3) Behaviors are purposive and goal directed. People are continuously striving towards meeting their own needs, ranging from basic physiological needs to abstract self-actualization (fulfilling physiological, psychological and aesthetic needs).
4) People want to feel good about themselves and continuously need positive confirmation of their own self-worth from significant others. They want to feel and behave congruently, to reduce dissonance between internal and external realities.
5) People are capable of learning new behaviours and unlearning existing behaviours and they are subject to environmental and internal consequences of their behaviours, which in turn serve as reinforcements. They strive for reinforcements that are meaningful and congruent with their personal values and belief system.
6) People’s personal problems may arise from unfinished business (un-resolved conflicts) stemming from the past (concerning events and relationships) and, although some exploration of causation may be beneficial in some cases, most problems can be worked through by focusing on the here and now, on what choices the person has now. Problems are also caused by incongruencies between internal (how you see things inside) and external (how you see things outside) perceptions in the present.
7) Many problems experienced by people today are societal or systemic rather than personal or interpersonal. People are capable of learning to effect choices and changes within the system as well as from without.

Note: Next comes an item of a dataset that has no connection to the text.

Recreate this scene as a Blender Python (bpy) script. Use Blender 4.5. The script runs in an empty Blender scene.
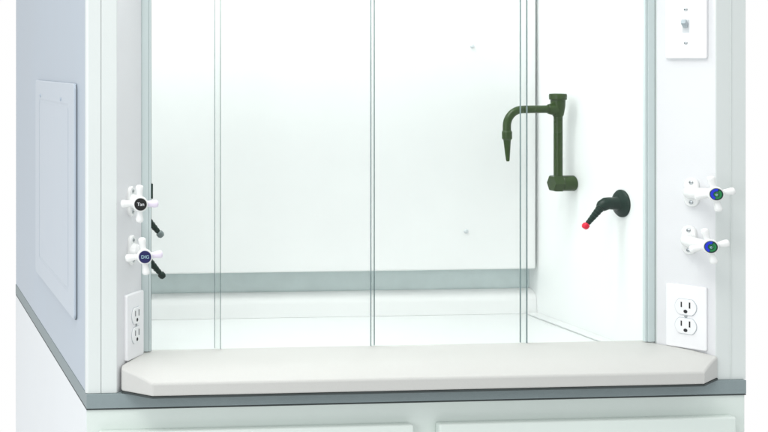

In effective helping relationships, individual receiving help is able to:
• See new possibilities
• Notice things about oneself that one was not aware of
• Able to unfreeze oneself
• Face up to the reality of the situation or face up to oneself
• Open the doors for new experiences
• Develop security and courage to deal with challenges
• Understand people events and situations better
• Work out the consequences of one’s actions
• Piece together different things about oneself and understand why one acts or why one sees things the way one does.

The Receiver

By asking for help, the receiver places himself/herself in a weaker position. If the helper places himself in the stronger position of a “given” the relationship may degenerate into rebellion or passivity by the client or rejection of the receiver by the helper. Secondly, if the receiver and the helper are excessively concerned with intimacy, it can produce pressure toward conformity and mutual sympathy which may cause the helper to lose his/her perspective on the client’s problem and the client to lose his/her respect for the helper’s expertise. Thirdly, we have already noted that if helper’s concern for influencing is too high, the client will not be motivated to receive help. Finally, the self image and attitude of the receiver is also important. The client must see himself/herself as capable of improvement. If this is not so, then a major portion of the helping activity must center on building self-confidence and optimism before learning can take place.

Thus the receiver’s personal characteristics are and important part of the helping relationship. One helping mode, examined in Unit12, is feedback. The individuals tend to become defensive when they feel threatened by the feedback they receive, for example when they are criticized or blamed. Some amount of defensive behaviour in the face of perceived threat is not uncommon, but if the receivers operate primarily from a defensive position, exploration gets blocked, and the objectives of learning and growth get frustrated. This aspect has been examined in details in Unit 10 which elaborates defensive and confronting behaviour.